• _Data provided_:
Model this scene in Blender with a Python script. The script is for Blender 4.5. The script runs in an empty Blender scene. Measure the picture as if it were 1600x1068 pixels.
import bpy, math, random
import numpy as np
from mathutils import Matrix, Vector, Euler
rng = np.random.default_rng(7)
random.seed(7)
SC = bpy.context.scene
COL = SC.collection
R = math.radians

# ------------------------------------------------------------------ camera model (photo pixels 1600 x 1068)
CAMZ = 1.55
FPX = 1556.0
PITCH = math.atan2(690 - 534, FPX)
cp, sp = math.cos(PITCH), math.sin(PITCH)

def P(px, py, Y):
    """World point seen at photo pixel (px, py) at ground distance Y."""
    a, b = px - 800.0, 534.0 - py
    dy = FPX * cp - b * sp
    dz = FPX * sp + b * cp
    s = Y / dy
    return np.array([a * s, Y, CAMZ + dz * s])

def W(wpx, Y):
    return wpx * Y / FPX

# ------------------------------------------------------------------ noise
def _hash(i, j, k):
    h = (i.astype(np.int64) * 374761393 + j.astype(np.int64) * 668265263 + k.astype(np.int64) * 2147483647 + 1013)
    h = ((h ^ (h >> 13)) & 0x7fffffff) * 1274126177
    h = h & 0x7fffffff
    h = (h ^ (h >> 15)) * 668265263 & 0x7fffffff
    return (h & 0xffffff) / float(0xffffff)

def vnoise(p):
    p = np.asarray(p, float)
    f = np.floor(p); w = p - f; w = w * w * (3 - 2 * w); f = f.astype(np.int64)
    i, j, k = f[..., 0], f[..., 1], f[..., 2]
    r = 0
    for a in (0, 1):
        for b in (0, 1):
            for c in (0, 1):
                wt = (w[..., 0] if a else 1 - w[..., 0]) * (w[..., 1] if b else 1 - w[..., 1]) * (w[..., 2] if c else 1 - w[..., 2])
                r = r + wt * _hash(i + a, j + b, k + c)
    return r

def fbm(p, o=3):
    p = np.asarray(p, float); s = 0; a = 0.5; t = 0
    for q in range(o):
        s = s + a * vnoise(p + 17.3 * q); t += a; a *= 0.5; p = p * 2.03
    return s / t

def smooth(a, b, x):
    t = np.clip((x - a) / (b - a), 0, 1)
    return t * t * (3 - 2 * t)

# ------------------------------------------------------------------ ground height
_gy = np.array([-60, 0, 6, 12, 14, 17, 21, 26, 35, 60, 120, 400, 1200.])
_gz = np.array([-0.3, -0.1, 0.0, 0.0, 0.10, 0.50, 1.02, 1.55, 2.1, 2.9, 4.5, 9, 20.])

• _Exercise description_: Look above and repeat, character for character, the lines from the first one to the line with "return t * t * (3 - 2 * t)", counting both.

• _Answer in full_:
Model this scene in Blender with a Python script. The script is for Blender 4.5. The script runs in an empty Blender scene. Measure the picture as if it were 1600x1068 pixels.
import bpy, math, random
import numpy as np
from mathutils import Matrix, Vector, Euler
rng = np.random.default_rng(7)
random.seed(7)
SC = bpy.context.scene
COL = SC.collection
R = math.radians

# ------------------------------------------------------------------ camera model (photo pixels 1600 x 1068)
CAMZ = 1.55
FPX = 1556.0
PITCH = math.atan2(690 - 534, FPX)
cp, sp = math.cos(PITCH), math.sin(PITCH)

def P(px, py, Y):
    """World point seen at photo pixel (px, py) at ground distance Y."""
    a, b = px - 800.0, 534.0 - py
    dy = FPX * cp - b * sp
    dz = FPX * sp + b * cp
    s = Y / dy
    return np.array([a * s, Y, CAMZ + dz * s])

def W(wpx, Y):
    return wpx * Y / FPX

# ------------------------------------------------------------------ noise
def _hash(i, j, k):
    h = (i.astype(np.int64) * 374761393 + j.astype(np.int64) * 668265263 + k.astype(np.int64) * 2147483647 + 1013)
    h = ((h ^ (h >> 13)) & 0x7fffffff) * 1274126177
    h = h & 0x7fffffff
    h = (h ^ (h >> 15)) * 668265263 & 0x7fffffff
    return (h & 0xffffff) / float(0xffffff)

def vnoise(p):
    p = np.asarray(p, float)
    f = np.floor(p); w = p - f; w = w * w * (3 - 2 * w); f = f.astype(np.int64)
    i, j, k = f[..., 0], f[..., 1], f[..., 2]
    r = 0
    for a in (0, 1):
        for b in (0, 1):
            for c in (0, 1):
                wt = (w[..., 0] if a else 1 - w[..., 0]) * (w[..., 1] if b else 1 - w[..., 1]) * (w[..., 2] if c else 1 - w[..., 2])
                r = r + wt * _hash(i + a, j + b, k + c)
    return r

def fbm(p, o=3):
    p = np.asarray(p, float); s = 0; a = 0.5; t = 0
    for q in range(o):
        s = s + a * vnoise(p + 17.3 * q); t += a; a *= 0.5; p = p * 2.03
    return s / t

def smooth(a, b, x):
    t = np.clip((x - a) / (b - a), 0, 1)
    return t * t * (3 - 2 * t)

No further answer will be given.